EXERCISE PROMPT. Every line containing the word "this" needs to be found and copied.

(Recorded data)
━━━━━━━━

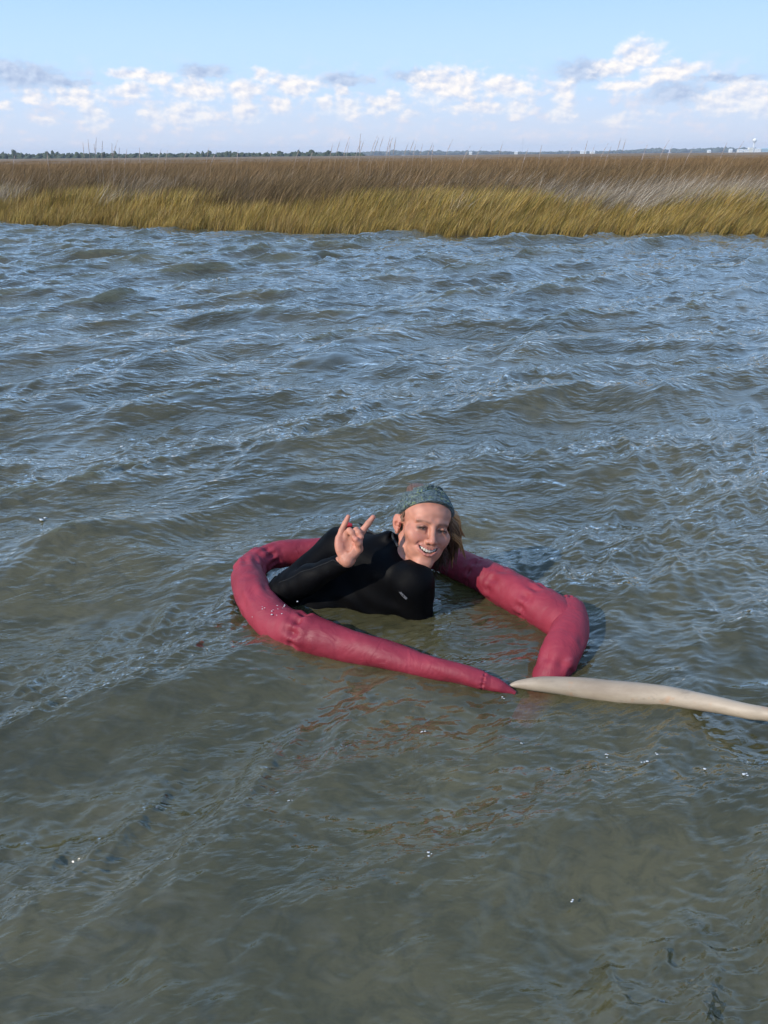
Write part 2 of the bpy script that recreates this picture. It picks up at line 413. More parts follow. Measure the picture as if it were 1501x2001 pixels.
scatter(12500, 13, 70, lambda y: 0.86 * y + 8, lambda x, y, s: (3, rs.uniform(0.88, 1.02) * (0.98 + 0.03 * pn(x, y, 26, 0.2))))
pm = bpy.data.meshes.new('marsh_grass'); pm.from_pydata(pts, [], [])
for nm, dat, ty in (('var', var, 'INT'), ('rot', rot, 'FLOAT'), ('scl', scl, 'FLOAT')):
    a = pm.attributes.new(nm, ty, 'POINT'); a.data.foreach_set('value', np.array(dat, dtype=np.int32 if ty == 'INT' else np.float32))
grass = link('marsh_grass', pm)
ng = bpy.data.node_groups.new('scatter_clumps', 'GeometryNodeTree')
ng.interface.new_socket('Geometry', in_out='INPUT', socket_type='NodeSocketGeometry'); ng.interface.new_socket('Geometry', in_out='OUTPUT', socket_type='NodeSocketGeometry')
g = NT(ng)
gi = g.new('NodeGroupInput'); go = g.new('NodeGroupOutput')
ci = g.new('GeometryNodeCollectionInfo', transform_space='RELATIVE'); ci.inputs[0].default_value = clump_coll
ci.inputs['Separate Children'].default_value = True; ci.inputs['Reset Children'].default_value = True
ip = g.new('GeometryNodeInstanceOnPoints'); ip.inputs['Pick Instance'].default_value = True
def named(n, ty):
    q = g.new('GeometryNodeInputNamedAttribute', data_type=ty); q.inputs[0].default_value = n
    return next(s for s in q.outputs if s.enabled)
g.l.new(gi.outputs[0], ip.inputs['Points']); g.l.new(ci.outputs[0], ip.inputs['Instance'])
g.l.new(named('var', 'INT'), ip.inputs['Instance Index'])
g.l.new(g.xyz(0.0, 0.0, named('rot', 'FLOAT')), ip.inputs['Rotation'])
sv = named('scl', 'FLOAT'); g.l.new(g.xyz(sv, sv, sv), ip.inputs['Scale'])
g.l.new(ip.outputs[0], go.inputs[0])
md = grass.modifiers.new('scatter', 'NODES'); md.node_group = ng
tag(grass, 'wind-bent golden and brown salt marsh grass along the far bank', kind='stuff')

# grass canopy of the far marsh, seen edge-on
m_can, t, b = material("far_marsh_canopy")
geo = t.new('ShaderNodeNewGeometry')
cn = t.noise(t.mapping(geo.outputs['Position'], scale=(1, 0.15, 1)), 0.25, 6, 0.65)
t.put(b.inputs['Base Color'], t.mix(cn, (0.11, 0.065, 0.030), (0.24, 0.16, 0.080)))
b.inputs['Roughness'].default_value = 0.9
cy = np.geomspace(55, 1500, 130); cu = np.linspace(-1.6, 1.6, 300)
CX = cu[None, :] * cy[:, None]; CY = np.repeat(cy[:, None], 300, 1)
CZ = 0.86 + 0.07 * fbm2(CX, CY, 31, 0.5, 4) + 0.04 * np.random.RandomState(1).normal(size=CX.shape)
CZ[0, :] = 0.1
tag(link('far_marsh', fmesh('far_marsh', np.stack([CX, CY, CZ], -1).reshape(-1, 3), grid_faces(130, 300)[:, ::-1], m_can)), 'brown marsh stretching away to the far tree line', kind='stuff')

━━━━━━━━

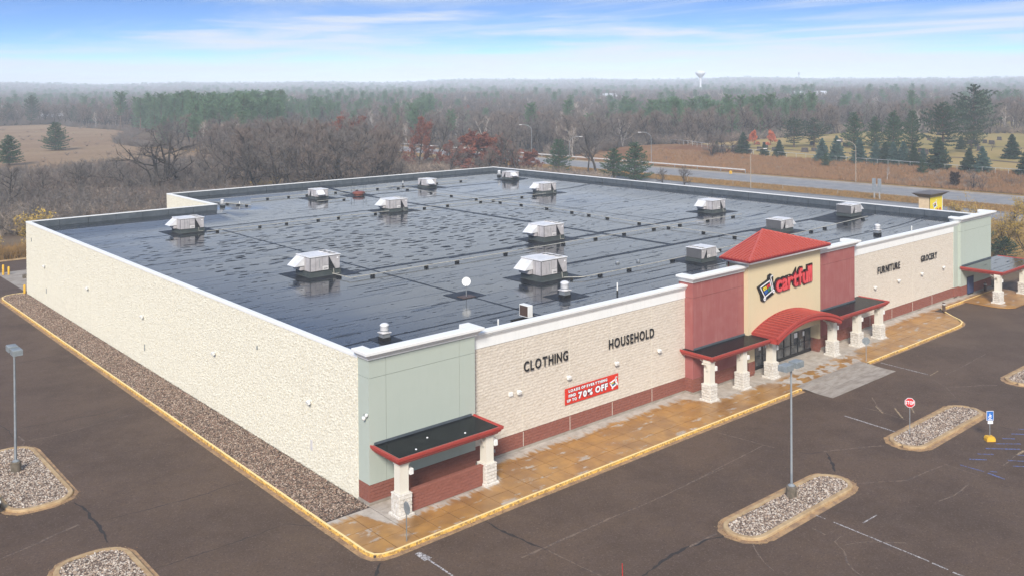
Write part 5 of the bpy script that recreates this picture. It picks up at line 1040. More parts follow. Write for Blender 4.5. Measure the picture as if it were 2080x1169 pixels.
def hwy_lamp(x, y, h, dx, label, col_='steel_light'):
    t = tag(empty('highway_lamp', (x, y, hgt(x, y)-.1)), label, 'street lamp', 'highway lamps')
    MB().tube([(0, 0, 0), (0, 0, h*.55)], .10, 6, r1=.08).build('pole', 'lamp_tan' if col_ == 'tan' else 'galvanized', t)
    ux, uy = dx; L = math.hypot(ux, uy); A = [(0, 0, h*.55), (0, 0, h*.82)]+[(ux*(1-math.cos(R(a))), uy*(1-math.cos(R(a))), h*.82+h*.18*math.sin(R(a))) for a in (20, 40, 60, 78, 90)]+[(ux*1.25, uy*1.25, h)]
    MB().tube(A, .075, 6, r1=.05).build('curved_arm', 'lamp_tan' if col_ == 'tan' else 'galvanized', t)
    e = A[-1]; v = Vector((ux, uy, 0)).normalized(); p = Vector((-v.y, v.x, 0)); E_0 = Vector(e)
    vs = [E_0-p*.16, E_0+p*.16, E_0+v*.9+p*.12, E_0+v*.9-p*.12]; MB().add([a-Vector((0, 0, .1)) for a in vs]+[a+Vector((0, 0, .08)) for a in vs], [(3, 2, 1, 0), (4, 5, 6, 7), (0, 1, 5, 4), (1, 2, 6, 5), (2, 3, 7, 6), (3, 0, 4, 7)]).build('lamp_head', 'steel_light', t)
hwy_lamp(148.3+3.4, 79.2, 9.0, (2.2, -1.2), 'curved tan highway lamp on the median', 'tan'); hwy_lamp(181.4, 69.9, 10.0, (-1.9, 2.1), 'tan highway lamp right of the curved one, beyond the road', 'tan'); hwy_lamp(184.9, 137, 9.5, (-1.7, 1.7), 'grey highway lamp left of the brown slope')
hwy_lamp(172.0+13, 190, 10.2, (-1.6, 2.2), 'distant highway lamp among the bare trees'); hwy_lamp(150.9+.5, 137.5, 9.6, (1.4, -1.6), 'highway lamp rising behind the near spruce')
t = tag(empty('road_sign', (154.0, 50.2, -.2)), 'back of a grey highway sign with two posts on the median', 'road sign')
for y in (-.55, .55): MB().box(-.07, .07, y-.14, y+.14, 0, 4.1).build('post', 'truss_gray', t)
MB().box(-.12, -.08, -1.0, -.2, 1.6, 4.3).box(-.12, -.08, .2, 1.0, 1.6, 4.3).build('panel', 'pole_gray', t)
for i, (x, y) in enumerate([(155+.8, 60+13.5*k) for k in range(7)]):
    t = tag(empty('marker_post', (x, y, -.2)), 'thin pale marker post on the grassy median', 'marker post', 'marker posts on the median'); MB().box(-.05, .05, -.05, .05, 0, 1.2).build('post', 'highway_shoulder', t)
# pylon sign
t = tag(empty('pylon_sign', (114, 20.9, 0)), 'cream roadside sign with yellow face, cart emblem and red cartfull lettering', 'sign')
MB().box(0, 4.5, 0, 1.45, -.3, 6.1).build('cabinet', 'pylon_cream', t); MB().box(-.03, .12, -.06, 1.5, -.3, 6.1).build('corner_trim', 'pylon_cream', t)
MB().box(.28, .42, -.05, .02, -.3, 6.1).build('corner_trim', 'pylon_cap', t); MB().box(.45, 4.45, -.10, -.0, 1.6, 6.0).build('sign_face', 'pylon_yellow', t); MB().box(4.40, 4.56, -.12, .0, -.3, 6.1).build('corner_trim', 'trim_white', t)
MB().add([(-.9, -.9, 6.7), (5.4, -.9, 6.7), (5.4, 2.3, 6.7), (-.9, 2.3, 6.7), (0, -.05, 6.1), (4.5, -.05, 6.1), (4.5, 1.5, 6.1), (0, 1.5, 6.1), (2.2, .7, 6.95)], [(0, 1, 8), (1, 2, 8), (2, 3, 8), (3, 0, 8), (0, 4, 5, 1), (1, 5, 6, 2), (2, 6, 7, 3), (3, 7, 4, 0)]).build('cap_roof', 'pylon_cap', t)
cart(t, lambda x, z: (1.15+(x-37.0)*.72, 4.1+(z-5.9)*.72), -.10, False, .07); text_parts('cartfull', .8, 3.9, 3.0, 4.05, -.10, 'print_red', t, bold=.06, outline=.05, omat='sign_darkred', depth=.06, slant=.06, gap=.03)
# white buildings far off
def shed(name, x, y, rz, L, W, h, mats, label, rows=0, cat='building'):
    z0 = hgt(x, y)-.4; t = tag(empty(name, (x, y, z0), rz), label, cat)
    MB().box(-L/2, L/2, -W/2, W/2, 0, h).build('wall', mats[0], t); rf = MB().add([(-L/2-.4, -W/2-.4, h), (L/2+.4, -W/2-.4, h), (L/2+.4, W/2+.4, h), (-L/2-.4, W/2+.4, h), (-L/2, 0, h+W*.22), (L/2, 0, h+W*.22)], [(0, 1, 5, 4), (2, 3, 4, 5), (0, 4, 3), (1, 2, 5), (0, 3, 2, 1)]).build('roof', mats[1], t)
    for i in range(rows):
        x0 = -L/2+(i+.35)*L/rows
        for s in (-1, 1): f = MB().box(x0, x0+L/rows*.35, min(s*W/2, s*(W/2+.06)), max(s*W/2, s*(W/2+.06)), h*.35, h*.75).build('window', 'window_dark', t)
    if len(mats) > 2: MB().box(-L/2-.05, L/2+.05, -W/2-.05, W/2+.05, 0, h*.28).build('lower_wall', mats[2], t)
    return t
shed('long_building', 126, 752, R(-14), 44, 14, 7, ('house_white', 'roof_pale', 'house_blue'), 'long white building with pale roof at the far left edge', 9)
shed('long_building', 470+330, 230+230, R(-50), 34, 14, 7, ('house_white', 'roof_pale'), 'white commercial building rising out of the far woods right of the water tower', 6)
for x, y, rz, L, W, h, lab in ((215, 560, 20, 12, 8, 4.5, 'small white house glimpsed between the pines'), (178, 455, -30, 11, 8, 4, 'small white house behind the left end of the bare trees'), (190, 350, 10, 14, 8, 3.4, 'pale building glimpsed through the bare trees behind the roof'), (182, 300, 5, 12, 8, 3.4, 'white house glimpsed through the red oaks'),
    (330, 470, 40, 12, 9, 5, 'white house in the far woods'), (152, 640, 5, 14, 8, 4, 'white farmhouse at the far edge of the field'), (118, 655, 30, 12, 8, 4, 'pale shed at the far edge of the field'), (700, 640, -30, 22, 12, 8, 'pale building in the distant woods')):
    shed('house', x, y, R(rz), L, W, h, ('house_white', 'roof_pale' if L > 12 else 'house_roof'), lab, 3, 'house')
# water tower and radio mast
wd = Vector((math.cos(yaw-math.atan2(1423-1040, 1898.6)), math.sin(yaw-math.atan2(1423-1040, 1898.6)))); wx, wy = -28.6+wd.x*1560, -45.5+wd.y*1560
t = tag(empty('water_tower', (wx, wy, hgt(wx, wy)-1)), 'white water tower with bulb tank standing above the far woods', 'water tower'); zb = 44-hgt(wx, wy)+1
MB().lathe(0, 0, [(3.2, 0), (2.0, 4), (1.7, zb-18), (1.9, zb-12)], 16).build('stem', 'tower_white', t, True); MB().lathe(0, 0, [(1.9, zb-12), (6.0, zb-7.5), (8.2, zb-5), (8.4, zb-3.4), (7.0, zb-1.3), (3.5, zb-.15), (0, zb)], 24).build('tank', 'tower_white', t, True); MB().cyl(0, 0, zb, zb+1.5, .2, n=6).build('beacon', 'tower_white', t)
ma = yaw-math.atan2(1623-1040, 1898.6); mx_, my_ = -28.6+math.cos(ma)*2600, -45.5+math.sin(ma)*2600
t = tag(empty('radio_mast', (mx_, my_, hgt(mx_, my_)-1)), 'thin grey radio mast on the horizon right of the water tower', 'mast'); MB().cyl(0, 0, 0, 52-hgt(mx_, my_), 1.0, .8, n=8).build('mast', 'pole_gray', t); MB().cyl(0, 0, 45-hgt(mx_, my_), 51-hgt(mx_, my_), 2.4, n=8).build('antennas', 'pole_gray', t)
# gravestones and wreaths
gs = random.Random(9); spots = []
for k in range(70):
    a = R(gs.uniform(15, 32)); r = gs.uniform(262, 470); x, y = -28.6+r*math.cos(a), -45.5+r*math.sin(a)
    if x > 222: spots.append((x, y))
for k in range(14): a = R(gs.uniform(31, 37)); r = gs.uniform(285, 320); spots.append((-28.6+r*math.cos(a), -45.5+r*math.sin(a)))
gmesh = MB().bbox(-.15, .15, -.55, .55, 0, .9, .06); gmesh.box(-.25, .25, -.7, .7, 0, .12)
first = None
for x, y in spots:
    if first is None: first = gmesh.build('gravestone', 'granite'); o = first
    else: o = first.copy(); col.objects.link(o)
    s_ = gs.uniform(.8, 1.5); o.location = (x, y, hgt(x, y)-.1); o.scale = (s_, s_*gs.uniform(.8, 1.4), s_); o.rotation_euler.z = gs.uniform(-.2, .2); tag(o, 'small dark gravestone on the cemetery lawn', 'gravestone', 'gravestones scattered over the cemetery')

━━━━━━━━

RESULT OF THE TASK.
Write part 2 of the bpy script that recreates this picture. It picks up at line 413. More parts follow. Measure the picture as if it were 1501x2001 pixels.
Write part 5 of the bpy script that recreates this picture. It picks up at line 1040. More parts follow. Write for Blender 4.5. Measure the picture as if it were 2080x1169 pixels.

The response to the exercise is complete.